The homeowners argued that the standards developed in case law addressing unfair conduct by an insurer in the settlement of third-party liability cases should not apply to its claim as an insured for first-party coverage.  There are undoubtedly some differences between a first-party insurance claim for water infiltration and a claim that a third party’s negligence caused bodily injury, the context in which much of the c. 93A/176D case law has developed.  The homeowners appears to have been arguing that for a property loss the only question is how much it will cost to fix the damage (as opposed to more subjective issues like pain and suffering or the relative negligence of the parties), so the case law holding that settlement negotiation is a bargaining process and the insurer should not be expected to make its final offer first off should not apply.  But the First Circuit disagreed.  Notably, the court agreed with the insurer’s argument that all the damage in a water infiltration case isn’t necessarily visible on a first look, and will likely continue to accrue over time, so the fact that there is a significant difference between the insurer’s first estimate and the reference award over a year later doesn’t mean the initial estimate was in bad faith.

Tips for Insureds

 Perhaps the most significant fact in this case was the six-month delay between the insurer’s first estimate and the homeowners coming back with their contractor’s number.  If there is one piece of wisdom a homeowner can take away from this case, it is the importance for a homeowner with a significant water infiltration claim to quickly get their own contractor involved (ideally one who is willing to advocate for them with the insurer, although this may be easier said than done).  Without an estimate of their own near the time of the insurer’s initial estimate, the homeowners’ ability to make the case that the insurer unfairly underestimated the loss was impaired.

Right to a Jury Trial on a Chapter 93A Claim in Federal Court
Remains an Open Issue

The homeowners also argued that they were entitled to a jury trial under a prior First Circuit decision, Full Spectrum Software, Inc. v.
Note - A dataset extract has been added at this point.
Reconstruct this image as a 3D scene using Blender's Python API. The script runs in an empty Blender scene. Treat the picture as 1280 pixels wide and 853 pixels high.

Forte Automation Systems, Inc., 858 F.3d 666 (1st Cir. 2017).  Full Spectrum suggests that, although there is no right to a jury trial on a c. 93A claim under Massachusetts law, for at least certain types of c. 93A claims brought in federal court, there might be a Seventh Amendment right to a jury trial.  River Farm indicates that the existence and extent of such a right are still open questions for the First Circuit.  River Farm also emphasizes that, even if a c. 93A plaintiff has a right to a jury trial in federal court in some circumstances, that right does not preclude the granting of summary judgment when there is no genuine dispute of material fact.  A trial judge can determine, as the trial court did in River Farm, that a plaintiff’s claim falls outside the boundaries of a viable c. 93A claim as a matter of law.